Although signatory countries recognized and ratified various climate agreements, from Rio 1992 to the Paris Agreement 2015, they would never harm their competitive interests in the market economy. This fundamental topic has never been on the agenda of climate summits. They recognized that fossil fuels are the primary cause of global emissions (at a rate of 90%), whose accumulation in the atmosphere caused climate change and disasters. However, they continued to dispute, day and night, texts and phrases such as gradually “abandoning” or “reducing” fossil fuels and coal throughout the negotiation periods. A new expression was added to this round of negotiations in Dubai. It is the word "relentless," although abandoning coal was mentioned in the text of the final statement of the Glasgow Conference two years ago (COP26 in 2021), and this pledge was dropped in the following year after the flow of Russian gas to Europe gradually decreased due to the War in Ukraine. Europe went back to its coal traditions. Nevertheless, yesterday's Dubai Declaration came out with a new phrase to "relentlessly accelerate efforts towards phasing out coal energy."


The issue of fossil fuels was met with a lot of controversy in the Dubai COP, from the moment of appointing a president of the conference who was also the president of an oil company to all the deliberations and arguments that took place on the subject, to the strict message of the oil-exporting countries not to mention this topic at all in the final statement, to the powerful corporate movement. Nevertheless, a text has emerged that signals the beginning of the end of fossil fuels, in the sense of “transitioning away from fossil fuels in energy systems, in a fair, orderly and equitable manner, and accelerating work in this critical decade, to achieve net zero emissions by the year 2050 in line with science.” It did not specify how to transition, the alternatives, and who will guarantee the stability of energy, markets, and prices, especially since this announcement was also accompanied by the lifting of subsidies or the “gradual cancellation of fossil fuel subsidies” and everyone remembers how the United States asked the Kingdom of Saudi Arabia to increase production to reduce prices, over and over again, which confirms these contradictions in international policies, decisions and final statements of climate summits.

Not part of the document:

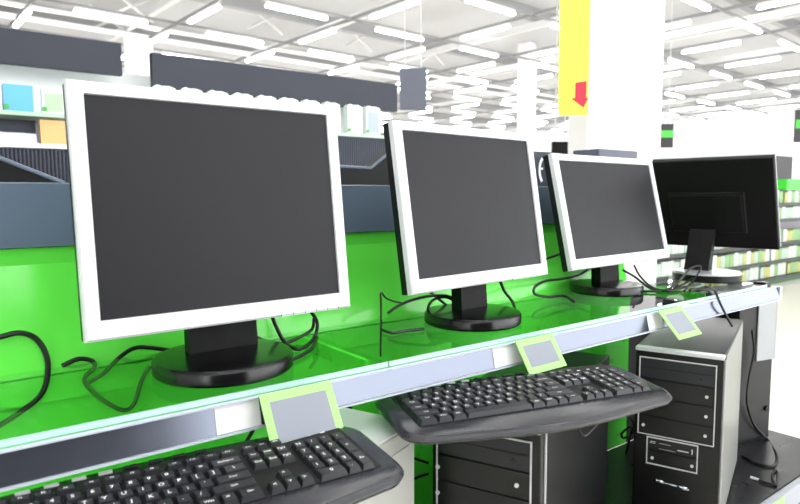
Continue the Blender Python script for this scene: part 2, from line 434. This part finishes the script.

As for renewable energy as an alternative to fossil fuels, which has become a new myth, the final statement spoke of the necessity of “tripling the capacity of renewable energy worldwide and doubling the global annual rate of improving energy efficiency by 2030” without any reference to the rare earth (and minerals) from which these renewable energy tools are made, the spaces they require, or the economic cost. Today, the world relies 80% on fossil energy, 12% on nuclear energy, and 2% on organic energy. The remaining renewable energy will not have a significant impact, even if its size doubles, relative to the rest of the energies. Moreover, exploration and extraction projects for fossil energies of all kinds have not and will not stop in most oil and gas countries and those preparing to enter their club, such as Lebanon, before 2030, at least.


In this context, what meaning remains of the controversy over the expressions of abandonment, mitigation, transformation, and transition in which the halls and corridors of the conference in Dubai and the draft statements were buzzing? Everyone accepted the global assessment of the Paris Agreement, which confirmed that countries, through their pledges, practices, and policies, are not on the right track to prevent Earth's temperature from increasing by a degree and a half. However, they continued the same approach despite knowing that climate disasters intensified after the Earth’s temperature rose by one degree. They also know that exceeding one and a half or two degrees would be catastrophic for the world and that the gap between commitments and the continued rise in the frequency of disasters had become too large to bridge. They also continued the same negotiation approach that contradicts the reality of international policies (of each country).


On the other hand, on day one of the climate negotiations, COP28 decided to activate the Loss and Damage Fund, which was placed on the agenda of the previous summit held in Sharm El-Sheikh last year. A committee was formed to lay the foundations for the Fund's work, which is supposed to focus on compensating losses and damages resulting from climate disasters. The host country donated a particular amount to the Fund, and other countries donated minimal amounts, most of which did not exceed 400 to 700 million dollars. However, according to relevant international reports, the Fund requires three times the amount for mitigation and adaptation, that is, 300 billion dollars annually at the very least, based on the accounts of 2009, when a fund of $100 billion was allocated annually starting in 2020, which has not been paid as of the date of publishing this article! It was also suggested at the Dubai Summit that this new fund for losses and damages should be seen as a pool for “donations" instead of “compensation” from developed and industrialized countries to developing countries!


In conclusion, based on the above, the Loss and Damage Fund will not be as large as the expected disasters. Many pitfalls are still in the way of its management, how to assign responsibilities, and how to choose between the developing countries that are supposed to be compensated.


The 28th international climate meeting was held at Expo 2020 in Dubai. It was the first time that this type of meeting was held in a city whose area may exceed 4 kilometers, which made it difficult for the participants to travel between halls and participate in hundreds of daily activities. According to organizers, the number of participants also reached new records, exceeding 90 thousand for the first time. Thus, many questions were raised about the need for this massive number of participants as an additional source of emissions and reconsidering the themes and agendas of these annual meetings, in which the number of participants increases yearly, coinciding with the increase in emissions and disasters! Moreover, new and advanced voices from Arab civil society were heard in this COP, presenting the issue of climate change from the perspective of changing the controlling economic systems as well.


There is a need now to begin preparatory work for civil society to restore its role as observer, accountant, and bearer of liberatoty cultural, civilizational, social, and economic alternatives, instead of transforming its role into a kind of “greenwashing” for major polluting companies and the governments that represent their interests as soon as it is allowed to enter and participate formally in the nebulous climate conferences.